→ **Entries with scene source code**:
_ _ _

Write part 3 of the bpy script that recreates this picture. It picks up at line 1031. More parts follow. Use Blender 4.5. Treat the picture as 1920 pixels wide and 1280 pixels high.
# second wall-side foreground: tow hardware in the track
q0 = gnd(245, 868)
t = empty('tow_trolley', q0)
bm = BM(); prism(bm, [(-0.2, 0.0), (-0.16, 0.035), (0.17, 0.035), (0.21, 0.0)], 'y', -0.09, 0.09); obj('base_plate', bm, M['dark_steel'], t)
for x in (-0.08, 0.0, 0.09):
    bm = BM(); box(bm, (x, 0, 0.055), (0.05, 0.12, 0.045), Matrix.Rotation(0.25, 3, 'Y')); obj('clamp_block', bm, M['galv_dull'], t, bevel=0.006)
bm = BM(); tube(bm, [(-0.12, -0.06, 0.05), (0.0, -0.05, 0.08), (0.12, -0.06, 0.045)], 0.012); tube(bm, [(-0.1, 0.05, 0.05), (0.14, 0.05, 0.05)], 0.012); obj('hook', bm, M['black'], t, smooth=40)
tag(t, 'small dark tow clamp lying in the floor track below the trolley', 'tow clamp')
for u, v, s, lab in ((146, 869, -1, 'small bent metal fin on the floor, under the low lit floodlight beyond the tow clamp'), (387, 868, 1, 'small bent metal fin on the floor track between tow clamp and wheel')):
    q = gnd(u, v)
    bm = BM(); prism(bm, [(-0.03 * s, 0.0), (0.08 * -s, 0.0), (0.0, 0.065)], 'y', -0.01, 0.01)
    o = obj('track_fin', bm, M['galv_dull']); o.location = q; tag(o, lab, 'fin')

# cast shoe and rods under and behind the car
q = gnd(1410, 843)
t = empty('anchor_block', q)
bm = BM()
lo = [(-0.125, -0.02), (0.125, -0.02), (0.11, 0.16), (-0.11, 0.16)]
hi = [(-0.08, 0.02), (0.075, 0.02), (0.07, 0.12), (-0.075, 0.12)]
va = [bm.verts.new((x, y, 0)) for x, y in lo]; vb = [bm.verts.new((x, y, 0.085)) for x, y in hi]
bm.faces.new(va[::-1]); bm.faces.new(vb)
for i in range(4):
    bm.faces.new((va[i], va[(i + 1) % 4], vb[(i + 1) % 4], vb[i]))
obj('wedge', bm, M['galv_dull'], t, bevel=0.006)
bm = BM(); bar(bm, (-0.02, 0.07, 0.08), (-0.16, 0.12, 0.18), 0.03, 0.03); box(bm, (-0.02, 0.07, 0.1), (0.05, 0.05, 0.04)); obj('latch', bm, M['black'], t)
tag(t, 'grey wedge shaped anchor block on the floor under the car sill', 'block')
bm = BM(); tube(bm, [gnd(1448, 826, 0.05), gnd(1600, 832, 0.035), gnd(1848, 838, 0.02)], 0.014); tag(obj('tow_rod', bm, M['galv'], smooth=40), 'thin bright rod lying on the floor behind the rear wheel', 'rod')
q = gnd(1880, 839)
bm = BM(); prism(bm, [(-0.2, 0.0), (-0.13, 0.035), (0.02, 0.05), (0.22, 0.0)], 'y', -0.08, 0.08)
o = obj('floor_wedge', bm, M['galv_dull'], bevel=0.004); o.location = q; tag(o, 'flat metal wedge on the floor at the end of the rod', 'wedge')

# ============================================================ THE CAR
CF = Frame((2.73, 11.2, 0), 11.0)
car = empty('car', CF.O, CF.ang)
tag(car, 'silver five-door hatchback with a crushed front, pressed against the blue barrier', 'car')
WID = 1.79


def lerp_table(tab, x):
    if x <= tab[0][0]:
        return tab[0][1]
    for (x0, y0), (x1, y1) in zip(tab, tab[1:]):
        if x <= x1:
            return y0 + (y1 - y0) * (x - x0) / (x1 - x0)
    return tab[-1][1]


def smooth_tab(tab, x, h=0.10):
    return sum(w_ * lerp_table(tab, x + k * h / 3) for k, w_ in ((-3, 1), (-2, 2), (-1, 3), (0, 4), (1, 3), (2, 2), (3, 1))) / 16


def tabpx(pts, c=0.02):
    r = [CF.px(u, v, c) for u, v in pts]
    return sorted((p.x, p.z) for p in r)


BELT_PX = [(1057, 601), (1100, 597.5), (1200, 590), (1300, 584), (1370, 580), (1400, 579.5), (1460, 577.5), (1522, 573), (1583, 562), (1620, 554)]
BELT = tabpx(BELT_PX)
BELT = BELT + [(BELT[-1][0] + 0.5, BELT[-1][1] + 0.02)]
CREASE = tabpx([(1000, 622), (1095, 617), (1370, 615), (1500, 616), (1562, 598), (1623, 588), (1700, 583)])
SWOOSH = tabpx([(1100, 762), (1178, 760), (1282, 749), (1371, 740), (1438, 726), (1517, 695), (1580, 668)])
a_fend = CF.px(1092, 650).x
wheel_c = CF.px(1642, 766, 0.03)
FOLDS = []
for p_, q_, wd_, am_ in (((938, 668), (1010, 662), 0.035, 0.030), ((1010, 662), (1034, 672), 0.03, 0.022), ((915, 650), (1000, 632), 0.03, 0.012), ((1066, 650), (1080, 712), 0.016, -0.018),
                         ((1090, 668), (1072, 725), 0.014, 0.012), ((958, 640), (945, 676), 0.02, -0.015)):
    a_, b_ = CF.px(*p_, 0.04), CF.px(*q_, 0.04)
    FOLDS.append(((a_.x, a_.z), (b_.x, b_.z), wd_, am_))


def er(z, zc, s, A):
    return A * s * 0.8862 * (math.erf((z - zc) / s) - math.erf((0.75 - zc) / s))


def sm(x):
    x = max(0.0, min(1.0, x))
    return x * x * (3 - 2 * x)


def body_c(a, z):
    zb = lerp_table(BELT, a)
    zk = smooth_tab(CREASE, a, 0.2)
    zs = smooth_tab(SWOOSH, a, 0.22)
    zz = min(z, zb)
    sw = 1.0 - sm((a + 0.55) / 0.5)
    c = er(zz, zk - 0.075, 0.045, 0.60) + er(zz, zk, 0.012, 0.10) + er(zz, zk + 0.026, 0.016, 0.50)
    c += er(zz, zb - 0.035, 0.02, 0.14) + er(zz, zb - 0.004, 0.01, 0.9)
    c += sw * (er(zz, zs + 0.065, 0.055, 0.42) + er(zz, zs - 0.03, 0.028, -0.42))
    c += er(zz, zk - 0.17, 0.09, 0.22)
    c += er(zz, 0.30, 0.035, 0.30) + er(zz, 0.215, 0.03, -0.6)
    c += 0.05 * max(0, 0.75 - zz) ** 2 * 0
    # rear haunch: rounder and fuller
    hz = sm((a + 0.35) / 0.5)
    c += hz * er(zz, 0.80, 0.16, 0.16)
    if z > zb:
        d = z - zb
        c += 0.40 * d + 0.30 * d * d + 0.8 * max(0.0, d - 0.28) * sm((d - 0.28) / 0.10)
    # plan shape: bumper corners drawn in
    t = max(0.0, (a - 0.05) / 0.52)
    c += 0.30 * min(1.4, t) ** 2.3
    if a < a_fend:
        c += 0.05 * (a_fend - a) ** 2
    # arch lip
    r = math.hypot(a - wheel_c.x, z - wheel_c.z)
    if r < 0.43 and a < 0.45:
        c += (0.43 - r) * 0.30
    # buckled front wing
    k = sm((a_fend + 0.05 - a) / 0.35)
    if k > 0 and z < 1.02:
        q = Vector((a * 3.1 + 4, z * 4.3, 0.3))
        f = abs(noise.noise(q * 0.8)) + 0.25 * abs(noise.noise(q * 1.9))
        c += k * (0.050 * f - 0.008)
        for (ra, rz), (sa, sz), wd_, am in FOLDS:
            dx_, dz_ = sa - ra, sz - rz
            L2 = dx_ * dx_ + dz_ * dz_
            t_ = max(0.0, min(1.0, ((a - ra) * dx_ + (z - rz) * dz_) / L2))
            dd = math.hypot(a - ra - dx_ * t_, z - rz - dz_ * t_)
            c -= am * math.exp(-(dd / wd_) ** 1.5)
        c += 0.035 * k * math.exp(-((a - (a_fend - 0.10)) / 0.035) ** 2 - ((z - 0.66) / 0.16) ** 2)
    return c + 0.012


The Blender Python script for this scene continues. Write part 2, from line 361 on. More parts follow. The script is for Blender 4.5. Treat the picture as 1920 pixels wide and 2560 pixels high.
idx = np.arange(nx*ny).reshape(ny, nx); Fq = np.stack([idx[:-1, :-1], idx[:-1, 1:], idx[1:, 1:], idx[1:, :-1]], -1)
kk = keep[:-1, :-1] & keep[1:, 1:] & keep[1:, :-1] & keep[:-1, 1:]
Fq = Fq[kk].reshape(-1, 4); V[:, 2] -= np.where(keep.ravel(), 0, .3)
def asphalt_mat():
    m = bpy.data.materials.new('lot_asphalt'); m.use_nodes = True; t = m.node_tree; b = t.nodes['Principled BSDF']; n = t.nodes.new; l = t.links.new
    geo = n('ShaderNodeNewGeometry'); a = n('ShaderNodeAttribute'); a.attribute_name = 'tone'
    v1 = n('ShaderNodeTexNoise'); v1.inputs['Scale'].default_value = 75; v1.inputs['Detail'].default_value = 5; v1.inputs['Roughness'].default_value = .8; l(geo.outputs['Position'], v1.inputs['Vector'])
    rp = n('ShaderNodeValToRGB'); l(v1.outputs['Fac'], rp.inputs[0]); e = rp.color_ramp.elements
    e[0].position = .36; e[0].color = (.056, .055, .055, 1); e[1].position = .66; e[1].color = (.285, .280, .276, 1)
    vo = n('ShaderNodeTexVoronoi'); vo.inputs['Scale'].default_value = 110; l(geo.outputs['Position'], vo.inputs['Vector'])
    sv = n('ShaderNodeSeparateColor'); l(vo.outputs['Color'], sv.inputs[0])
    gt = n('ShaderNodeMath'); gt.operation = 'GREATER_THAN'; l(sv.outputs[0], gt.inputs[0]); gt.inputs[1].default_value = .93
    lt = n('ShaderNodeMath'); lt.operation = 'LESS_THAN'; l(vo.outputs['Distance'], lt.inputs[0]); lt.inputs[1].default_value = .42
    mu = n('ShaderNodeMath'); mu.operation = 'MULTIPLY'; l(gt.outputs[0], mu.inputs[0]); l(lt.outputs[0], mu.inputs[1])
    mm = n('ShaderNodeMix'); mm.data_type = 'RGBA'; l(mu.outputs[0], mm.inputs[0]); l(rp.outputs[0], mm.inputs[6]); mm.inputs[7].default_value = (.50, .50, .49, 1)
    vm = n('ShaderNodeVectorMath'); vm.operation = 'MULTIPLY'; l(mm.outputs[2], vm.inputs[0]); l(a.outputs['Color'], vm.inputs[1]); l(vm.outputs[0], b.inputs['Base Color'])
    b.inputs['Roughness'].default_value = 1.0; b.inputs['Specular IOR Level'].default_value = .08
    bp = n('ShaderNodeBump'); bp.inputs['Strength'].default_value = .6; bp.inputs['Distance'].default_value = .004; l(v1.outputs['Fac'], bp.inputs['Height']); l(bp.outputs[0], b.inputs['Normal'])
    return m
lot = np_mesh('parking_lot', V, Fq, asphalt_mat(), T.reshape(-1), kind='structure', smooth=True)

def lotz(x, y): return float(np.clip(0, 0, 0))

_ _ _

→ **DIRECTION**:
Only the lines from the beginning of the material to the line containing "o = obj('track_fin', bm, M['galv_dull']);" should be echoed, verbatim and in full.

→ **RESPONSE TO THIS TASK**:
Write part 3 of the bpy script that recreates this picture. It picks up at line 1031. More parts follow. Use Blender 4.5. Treat the picture as 1920 pixels wide and 1280 pixels high.
# second wall-side foreground: tow hardware in the track
q0 = gnd(245, 868)
t = empty('tow_trolley', q0)
bm = BM(); prism(bm, [(-0.2, 0.0), (-0.16, 0.035), (0.17, 0.035), (0.21, 0.0)], 'y', -0.09, 0.09); obj('base_plate', bm, M['dark_steel'], t)
for x in (-0.08, 0.0, 0.09):
    bm = BM(); box(bm, (x, 0, 0.055), (0.05, 0.12, 0.045), Matrix.Rotation(0.25, 3, 'Y')); obj('clamp_block', bm, M['galv_dull'], t, bevel=0.006)
bm = BM(); tube(bm, [(-0.12, -0.06, 0.05), (0.0, -0.05, 0.08), (0.12, -0.06, 0.045)], 0.012); tube(bm, [(-0.1, 0.05, 0.05), (0.14, 0.05, 0.05)], 0.012); obj('hook', bm, M['black'], t, smooth=40)
tag(t, 'small dark tow clamp lying in the floor track below the trolley', 'tow clamp')
for u, v, s, lab in ((146, 869, -1, 'small bent metal fin on the floor, under the low lit floodlight beyond the tow clamp'), (387, 868, 1, 'small bent metal fin on the floor track between tow clamp and wheel')):
    q = gnd(u, v)
    bm = BM(); prism(bm, [(-0.03 * s, 0.0), (0.08 * -s, 0.0), (0.0, 0.065)], 'y', -0.01, 0.01)
    o = obj('track_fin', bm, M['galv_dull']); o.location = q; tag(o, lab, 'fin')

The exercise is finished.